Television: Gotham, "Damned If You Do . . ."

Do I even still really care about this show?

We start Season 2 with Jim now directing traffic and Bullock having quit the force to become a bartender. But Jim isn't an officer for long; he's fired when he roughs up his idiot partner.

I'm really tired of the whole Jim being down and out thing. It just feels repetitive, and if it's supposed to create any amount of tension, well, it doesn't.

This time Jim makes a last ditch effort to get back onto GCPD by asking Penguin for a favor. Penguin has become the high mucky-muck of Gotham's underworld. He tells Jim he'll get him back on the force if Jim collects a debt for him from a difficult minor crime boss. Jim is, naturally, torn. He doesn't want to be doing any work for the bad guys.
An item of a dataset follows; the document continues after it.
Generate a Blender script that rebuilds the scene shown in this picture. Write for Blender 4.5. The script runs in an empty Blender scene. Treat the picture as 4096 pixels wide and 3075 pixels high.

But Bruce Wayne basically tells him to do it anyway. Bruce's stellar reasoning is that sometimes to do the right thing, it has to be the hard thing (or, in this case, a bad and illegal thing). This is, of course, the very line of thought that will one day lead Bruce to become Batman, but whatever.

I can't figure out if we're supposed to believe Bruce is "wise beyond his years" or what. He certainly comes across largely as juvenile and something of a brat. He and Alfred play together in making a bomb so they can blow open Bruce's father's secret lair. There Bruce finds a letter from his dad that amounts to "ignorance is bliss."

So then Jim does go ahead and do the job for Penguin, and Penguin in turn gets the commissioner to resign, and we get my favorite person to hate James Frain as the new guy. And he is, as James Frain always is, evil. Actively evil in a way the previous commissioner was not. Like, Peter Scolari was corrupt and all, but James Frain (and I probably won't bother to get to know his character's name) is working with murderously insane inmates from Arkham Asylum, including Barbara and Jerome.

Oh, and Nygma is losing his mind, but what else is new?

I dunno. If they could stop with Jim constantly being beaten down by various circumstances, let him get the upper hand for once . . . And if we could see more of Bullock, who is really a great character . . . But I'm just not feeling it.